In a statement announcing the funds, Yellow Card’s co-founder and CEO, Chris Maurice, said the capital would be applied to fund growth and expansion, particularly through enhancing Yellow Card’s API and widget products— the gateways for international businesses, including Coinbase and Block, to tap into African markets and for Pan-African companies to easily make international payments and manage their treasury via stablecoins.

“This fundraise not only demonstrates our resilience, but also highlights the vital role of digital assets for businesses across Africa,” said Maurice.

“We are excited about the opportunities, partnerships, and journey ahead; and I’m proud to work with an incredible cohort of investors that share our vision for the industry and the continent.

“Additionally, Yellow Card is developing innovative new products for the continent, strengthening its team and systems, and continuing to lead engagement with regulators across the continent,” Maurice added.

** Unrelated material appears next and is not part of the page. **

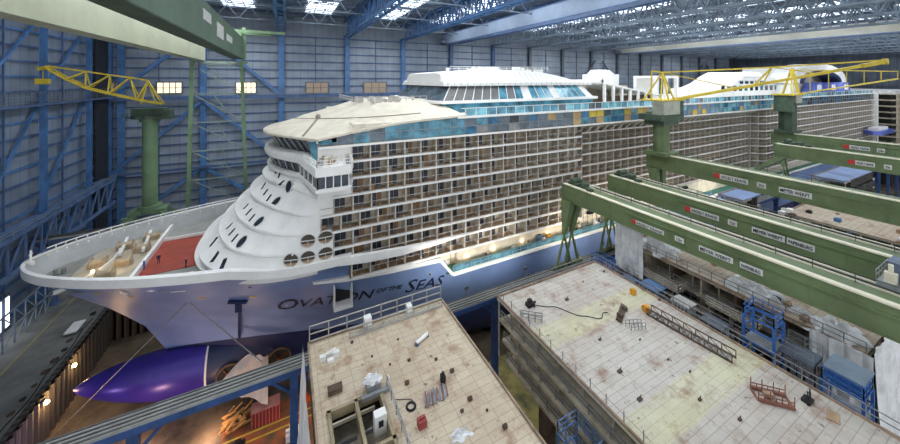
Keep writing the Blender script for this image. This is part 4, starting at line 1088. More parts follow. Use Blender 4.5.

Founded in 2019, Yellow Card has steadily become the largest and first licensed Stablecoin on/off ramp on the African continent with operations spanning 20 African countries and over $3 billion in transactions facilitated across the continent.

In September 2022, the startup had announced the close of its $40 million Series B funding round, and has now followed that up with a $33 million Series C round, led by Blockchain Capital, with participation from Polychain Capital, Third Prime Ventures, Castle Island Ventures, Block, Inc., Galaxy Ventures, Blockchain Coinvestors, Hutt Capital, and Winklevoss Capital.

Speaking on the funding, Aleks Larsen, General Partner at Blockchain Capital, said the future of payments lies in fast, affordable rails for everyone, powered by open networks.

“We couldn’t be more excited to back Yellow Card as they bring Africa on-chain with stablecoins,” Larsen said.